Hay dos formas de leer el "acuerdo nacional". Una por lo que dice y otra por lo que verdaderamente busca. Un texto tan etéreo, desprovisto de apuestas programáticas claras y mudo en materia de transformaciones estructurales, solo puede tener un propósito eminentemente político. El acuerdo no es más que una atarraya para pescar entre los sectores moderados e independientes –profundamente desencantados del Gobierno– los apoyos suficientes para atajar la cabalgante derecha reaccionaria.
Los cinco puntos del acuerdo no encarnan novedad alguna. Nada de lo que se expone está por fuera del marco constitucional. Es un texto políticamente correcto que contrasta con las altisonancias de Petro. Sus planteamientos no dejan de ser obviedades que nadie con mediana sensatez objetaría. Si acaso, traslucen el triste recordatorio de la grosera incapacidad del Estado de materializar sus mandatos fundamentales.
Ante su deliberada inocuidad cabe preguntarse por qué se invita a un acuerdo en dichas condiciones. ¿Qué busca ese marco axiológico que no trae propuestas concretas y que difícilmente salvará la maltrecha agenda legislativa que concentra las principales apuestas del Gobierno? Entender su propósito exige leer entre líneas y revisar la siguiente hipótesis: en un juego de doble partida, el Gobierno quema las últimas naves para aglutinar la mayor cantidad de fuerzas y, al mismo tiempo, arrinconar a la derecha en la esquina de la mezquindad política.
La pregunta final es si el Presidente se le medirá a la política de la atarraya y si será capaz, junto con su séquito, de respetar los mínimos acuerdos que su mismo gobierno propone.
Son tres los elementos del acuerdo que dan luces sobre la estrategia: la renuncia a la reelección, el archivo implícito de la constituyente y la promesa del cambio de tono en el relacionamiento político. Tres factores que han alejado a sectores que coinciden en muchas de las propuestas del Gobierno, pero que repudian las formas escogidas para tramitarlas y olfatean el peligro de empoderar una opción política dispuesta, inclusive, a destruir para transformar. Esos sectores independientes y moderados, acéfalos de liderazgo, si bien alejados del petrismo, no se sienten tampoco representados por la derecha. El acuerdo podría despejar sus recelos y llevarlos al redil de una nueva alianza política para el 26.

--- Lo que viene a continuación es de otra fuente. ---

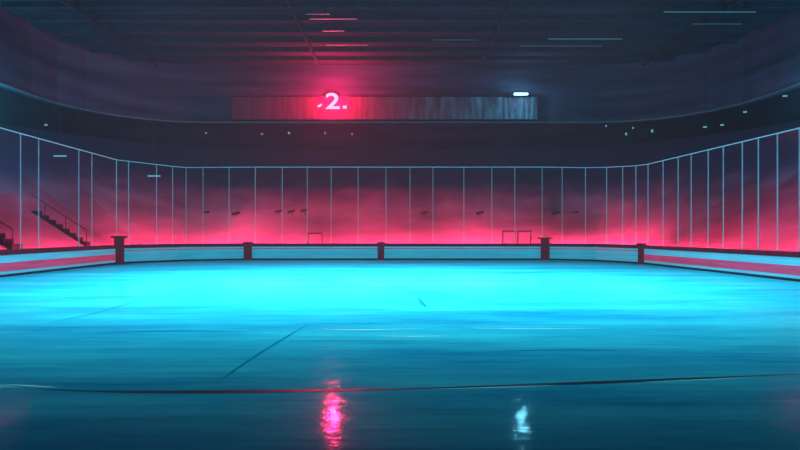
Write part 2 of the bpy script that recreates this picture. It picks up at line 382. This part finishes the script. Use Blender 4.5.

Para que la red extendida se llene de peces, sin embargo, se requieren dos condiciones. La primera, lograr atemperar la volatilidad del Presidente y de sus seguidores. Ellos son los primeros en estigmatizar y escalar la temperatura del debate público. Eso sin mencionar que ha sido el oficialismo el que ha defendido la constituyente y de donde han surgido voces en apoyo de una posible reelección. La segunda condición es la de aceptar que el petrismo deberá pasar a la suplencia. En el 26, si quiere mantener algo de poder y no dejar naufragar al progresismo, Petro tendrá que sentarse en la silla del copiloto y renunciar a la posibilidad de llevar un candidato enteramente suyo a la presidencia. La atarraya es su salvavidas siempre y cuando sean los moderados y los partidos tradicionales quienes tomen la batuta.
En paralelo, el acuerdo, tan vago y tan obvio, probablemente será rechazado por la oposición. Caerán en la trampa de convertirse en simples y mezquinos objetores. Correrán el riesgo de asumir el costo de negarse a sus sensatas condiciones. ¿Quién se opondría a una política sin violencia, al respeto por la Constitución, a la salvaguarda de las reglas electorales, a la inversión en los territorios y al desarrollo económico con equidad?
La pregunta final es si el Presidente se le medirá a la política de la atarraya y si será capaz, junto con su séquito, de respetar los mínimos acuerdos que su mismo gobierno propone. Si lo logra, quizás, al final del día su saldo político en el 26 no estará en rojo, tal y como parecería estarlo si llega al poder la cabalgante derecha reaccionaria.